Index Fund Investing Vs. Stock Picking

Whenever you think about index fund investing, think about an index as something that is tracking the performance of something else.

Some examples are:

1. The tech industry- what is the overall performance .

2. What is the index of the overall best Premier League players out there.

An index is just something tracking something.

When you think about investing into an index fund, what you're really doing is investing into something that's tracking an overall performance of whatever industry you actually want to invest into.

Let's break this down for our analogy:

So we've got Cooler 1, which tracks the tech industry. Inside we have: Puff Puff - Amazon Samosa Facebook Spring roll-Samsung BBQ chicken - Apple Asun - Tesla

An index fund investor will take a variety of small chops (diversification) to reduce the likelihood of one being bad, whereas a stock picker will only choose one thing.

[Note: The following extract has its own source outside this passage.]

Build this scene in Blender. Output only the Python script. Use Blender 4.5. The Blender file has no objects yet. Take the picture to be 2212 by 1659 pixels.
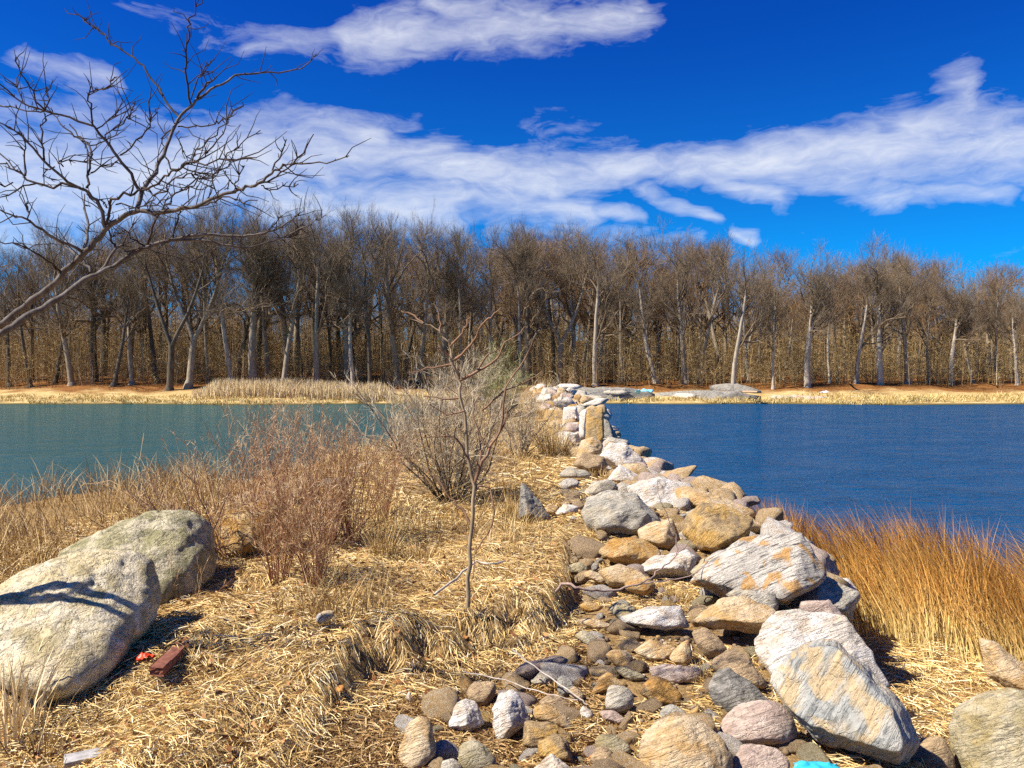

For index fund investors, it doesn't matter if one company fails or your piece of chicken is stale because you still have other things in the cooler to fall back on, whereas if all your chicken is stale and the company you picked fails, you'll lose everything.

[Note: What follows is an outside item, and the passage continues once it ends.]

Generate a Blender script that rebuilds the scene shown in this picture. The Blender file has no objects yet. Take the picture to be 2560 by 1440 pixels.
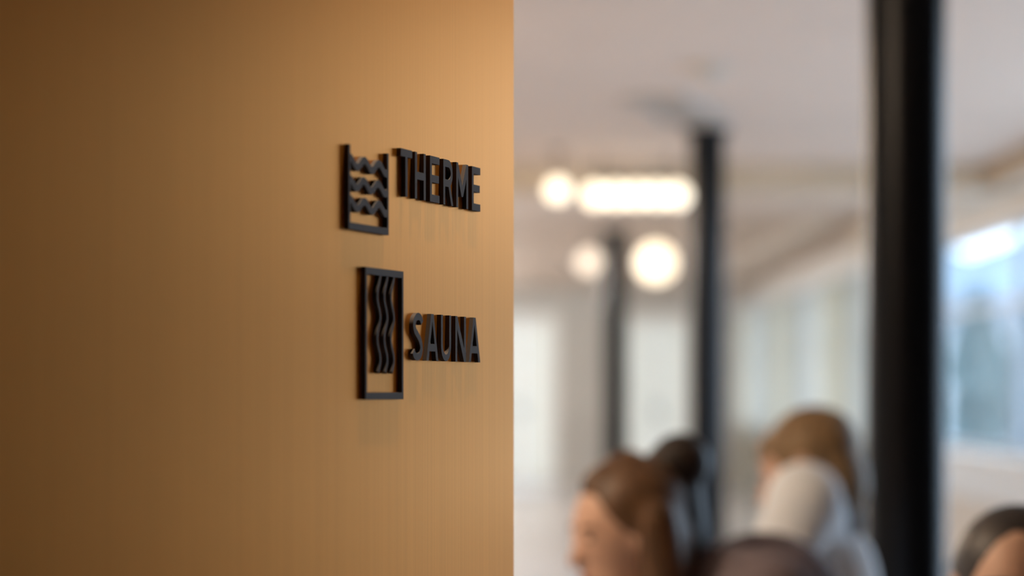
import bpy, bmesh, math, random
from mathutils import Vector, Matrix, noise

random.seed(7)
S = bpy.context.scene
C = S.collection

# ------------------------------------------------------------------ camera
EYE = 1.30                      # camera height, metres
FPX = 6400.0                    # focal length in pixels of the 2560 frame (90 mm)
cam_d = bpy.data.cameras.new('camera'); cam = bpy.data.objects.new('camera', cam_d); C.objects.link(cam)
cam_d.sensor_width = 36; cam_d.lens = 90; cam_d.shift_y = 260 / 2560
cam_d.clip_start = .05; cam_d.clip_end = 400
cam.location = (0, 0, EYE); cam.rotation_euler = (math.pi / 2, 0, 0)
cam_d.dof.use_dof = True; cam_d.dof.focus_distance = 2.21; cam_d.dof.aperture_fstop = 3.0
cam_d.dof.aperture_blades = 0
S.camera = cam

# ------------------------------------------------------------------ world: overcast, cool daylight
w = bpy.data.worlds.new('overcast_sky'); S.world = w; w.use_nodes = True
bg = w.node_tree.nodes['Background']
bg.inputs['Color'].default_value = (.70, .84, 1.0, 1); bg.inputs['Strength'].default_value = 3.1

S.view_settings.view_transform = 'Standard'; S.view_settings.look = 'None'
S.view_settings.exposure = 0.5; S.view_settings.gamma = 1.0; S.view_settings.use_curve_mapping = False

# ------------------------------------------------------------------ helpers
def at(px, py, Y):
    return Vector(((px - 1280) / FPX * Y, Y, EYE + (980 - py) / FPX * Y))

def link(o, parent=None):
    C.objects.link(o)
    if parent is not None: o.parent = parent
    return o

def tag(o, label=None, cat=None, group=None, kind=None):
    if label: o['label'] = label
    if cat: o['category'] = cat
    if group: o['group'] = group
    if kind: o['kind'] = kind
    return o

def empty(name, loc=(0, 0, 0), rz=0):
    o = bpy.data.objects.new(name, None); o.location = loc; o.rotation_euler = (0, 0, rz)
    o.empty_display_size = .1
    return link(o)

MATS = {}
def mat(name, col, rough=.6, metal=0, var=.06, scale=8, bump=0, emit=None, estr=0, spec=.5, stretch=(1, 1, 1)):
    if name in MATS: return MATS[name]
    m = bpy.data.materials.new(name); m.use_nodes = True
    nt = m.node_tree; b = nt.nodes['Principled BSDF']
    tc = nt.nodes.new('ShaderNodeTexCoord'); mp = nt.nodes.new('ShaderNodeMapping')
    mp.inputs['Scale'].default_value = stretch
    nz = nt.nodes.new('ShaderNodeTexNoise'); nz.inputs['Scale'].default_value = scale; nz.inputs['Detail'].default_value = 4
    nt.links.new(tc.outputs['Object'], mp.inputs[0]); nt.links.new(mp.outputs[0], nz.inputs[0])
    rp = nt.nodes.new('ShaderNodeValToRGB')
    rp.color_ramp.elements[0].position = .3; rp.color_ramp.elements[1].position = .7
    rp.color_ramp.elements[0].color = (*[max(0, c * (1 - var)) for c in col], 1)
    rp.color_ramp.elements[1].color = (*[min(1, c * (1 + var)) for c in col], 1)
    nt.links.new(nz.outputs[0], rp.inputs[0]); nt.links.new(rp.outputs[0], b.inputs['Base Color'])
    b.inputs['Roughness'].default_value = rough; b.inputs['Metallic'].default_value = metal
    b.inputs['Specular IOR Level'].default_value = spec
    if bump:
        bp = nt.nodes.new('ShaderNodeBump'); bp.inputs['Strength'].default_value = bump; bp.inputs['Distance'].default_value = .002
        nt.links.new(nz.outputs[0], bp.inputs['Height']); nt.links.new(bp.outputs[0], b.inputs['Normal'])
    if emit:
        b.inputs['Emission Color'].default_value = (*emit, 1); b.inputs['Emission Strength'].default_value = estr
    MATS[name] = m
    return m

def lin(r, g, b):
    return tuple(((c / 255) / 12.92 if c / 255 <= .04045 else ((c / 255 + .055) / 1.055) ** 2.4) for c in (r, g, b))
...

Picture this, you're at an Owambe, and there are 3 coolers full of small chops. Imagine cooler 1 tracks companies in the tech industry, cooler 2 is real estate, and cooler 3 is healthcare. Whatever cooler you choose to invest in - all you're literally doing is buying every single company that's a part of that industry.

So, for example, when people say they are invested in the S&P 500 - all that really is is a cooler of the top 500 largest companies, and when you invest in this cooler, you're investing into every single one of these companies and getting the average return every year of that overall. index. Simple right?!